De ARP had een onderscheiden staats- en maatschappijvisie. Niet individu en overheid waren de bepalende actoren – de uitdijende reikwijdte van de staat was een terugkerend kritiekpunt –, maar de historisch en organisch gegroeide maatschappelijke verbanden, zoals het gezin, de corporaties, het onderwijs en de kerk. In de jaren dertig streefde de partij zelfs naar een parlementaire reorganisatie, met naast de gewone Kamer een corporatieve Kamer van sociale verbanden.
Tijdens en na de Tweede Wereldoorlog groeide het besef dat de verscheidenheid van christelijke partijen weinig productief was. Sommigen betreurden het dat de ARP onder voorzitter Jan Schouten terugkeerde naar de vooroorlogse structuren. Tegelijk had het proces van toenadering tot de CHU en de KVP tijd nodig; zo vreesden ‘verontrusten’ dat de ARP zich zou inruilen voor een fletse christendemocratische middenpartij.

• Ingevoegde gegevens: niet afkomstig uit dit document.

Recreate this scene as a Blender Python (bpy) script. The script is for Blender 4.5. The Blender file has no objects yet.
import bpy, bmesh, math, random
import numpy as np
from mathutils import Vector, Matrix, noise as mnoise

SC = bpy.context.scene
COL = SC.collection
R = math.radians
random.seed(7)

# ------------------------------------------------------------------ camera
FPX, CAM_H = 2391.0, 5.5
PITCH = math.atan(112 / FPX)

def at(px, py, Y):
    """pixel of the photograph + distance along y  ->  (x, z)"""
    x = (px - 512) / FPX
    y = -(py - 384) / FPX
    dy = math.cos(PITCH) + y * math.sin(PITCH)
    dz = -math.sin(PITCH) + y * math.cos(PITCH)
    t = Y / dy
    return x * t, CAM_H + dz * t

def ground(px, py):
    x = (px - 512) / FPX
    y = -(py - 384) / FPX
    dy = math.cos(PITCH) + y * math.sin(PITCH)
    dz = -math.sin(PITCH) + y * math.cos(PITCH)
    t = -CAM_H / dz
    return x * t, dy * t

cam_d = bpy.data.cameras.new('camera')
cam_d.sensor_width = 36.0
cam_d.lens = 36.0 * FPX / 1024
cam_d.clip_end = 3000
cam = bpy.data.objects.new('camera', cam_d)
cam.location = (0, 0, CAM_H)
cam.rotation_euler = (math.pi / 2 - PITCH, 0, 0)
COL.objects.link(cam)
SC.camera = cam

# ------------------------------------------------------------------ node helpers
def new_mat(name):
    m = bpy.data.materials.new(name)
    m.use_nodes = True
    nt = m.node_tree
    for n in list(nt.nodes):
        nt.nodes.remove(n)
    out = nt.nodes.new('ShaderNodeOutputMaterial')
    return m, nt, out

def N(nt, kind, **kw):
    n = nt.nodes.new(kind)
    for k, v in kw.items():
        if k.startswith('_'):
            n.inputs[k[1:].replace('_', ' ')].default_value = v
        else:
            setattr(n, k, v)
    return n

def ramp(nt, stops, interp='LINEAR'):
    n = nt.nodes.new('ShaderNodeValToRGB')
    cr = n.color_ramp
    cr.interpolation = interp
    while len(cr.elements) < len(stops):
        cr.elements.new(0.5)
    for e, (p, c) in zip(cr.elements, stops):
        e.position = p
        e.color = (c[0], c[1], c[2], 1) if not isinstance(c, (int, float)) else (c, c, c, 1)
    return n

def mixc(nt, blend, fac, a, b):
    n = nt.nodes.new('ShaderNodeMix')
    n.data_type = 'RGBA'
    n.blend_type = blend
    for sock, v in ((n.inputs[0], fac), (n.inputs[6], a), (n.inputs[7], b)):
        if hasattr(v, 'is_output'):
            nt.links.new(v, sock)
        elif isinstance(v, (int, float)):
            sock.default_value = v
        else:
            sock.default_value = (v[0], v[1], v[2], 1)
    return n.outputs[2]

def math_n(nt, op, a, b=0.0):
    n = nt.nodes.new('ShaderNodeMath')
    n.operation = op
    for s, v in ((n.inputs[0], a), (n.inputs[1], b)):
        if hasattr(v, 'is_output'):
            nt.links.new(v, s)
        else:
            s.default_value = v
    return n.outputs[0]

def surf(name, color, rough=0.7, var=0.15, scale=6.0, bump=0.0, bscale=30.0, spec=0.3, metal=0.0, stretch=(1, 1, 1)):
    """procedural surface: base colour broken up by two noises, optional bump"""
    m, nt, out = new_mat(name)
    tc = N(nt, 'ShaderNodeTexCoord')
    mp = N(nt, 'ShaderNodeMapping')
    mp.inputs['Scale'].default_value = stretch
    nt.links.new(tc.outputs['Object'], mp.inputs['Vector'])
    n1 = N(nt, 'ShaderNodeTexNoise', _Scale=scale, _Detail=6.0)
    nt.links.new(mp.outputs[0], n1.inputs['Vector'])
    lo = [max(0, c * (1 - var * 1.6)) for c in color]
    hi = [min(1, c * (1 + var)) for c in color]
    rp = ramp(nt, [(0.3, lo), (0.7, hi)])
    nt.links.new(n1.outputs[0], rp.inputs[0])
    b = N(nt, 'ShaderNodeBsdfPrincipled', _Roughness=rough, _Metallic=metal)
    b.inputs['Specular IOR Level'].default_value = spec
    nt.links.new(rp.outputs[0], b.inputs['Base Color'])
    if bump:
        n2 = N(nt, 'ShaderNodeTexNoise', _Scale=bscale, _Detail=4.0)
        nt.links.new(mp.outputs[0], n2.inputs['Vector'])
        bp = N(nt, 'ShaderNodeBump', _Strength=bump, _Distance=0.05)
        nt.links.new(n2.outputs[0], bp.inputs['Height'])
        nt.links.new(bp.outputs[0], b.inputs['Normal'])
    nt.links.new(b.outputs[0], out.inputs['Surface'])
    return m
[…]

Onder partijvoorzitter Wiert Berghuis (1956-1968) vonden diverse vernieuwingen plaats, waaronder meer interne democratisering en de kandidaatstelling van vrouwen. Deze interne bezinning, de externe ontkerkelijking en de groeiende herkenning in programmatische verwantschap met andere partijen leidden tegen het einde van de jaren zeventig tot de aaneensluiting van de ARP, CHU en KVP in het CDA. In 1979 werd tijdens het honderdjarig bestaan van de ARP nog één keer in eigen kring uitvoerig teruggekeken op de roemruchte geschiedenis van een roemruchte partij.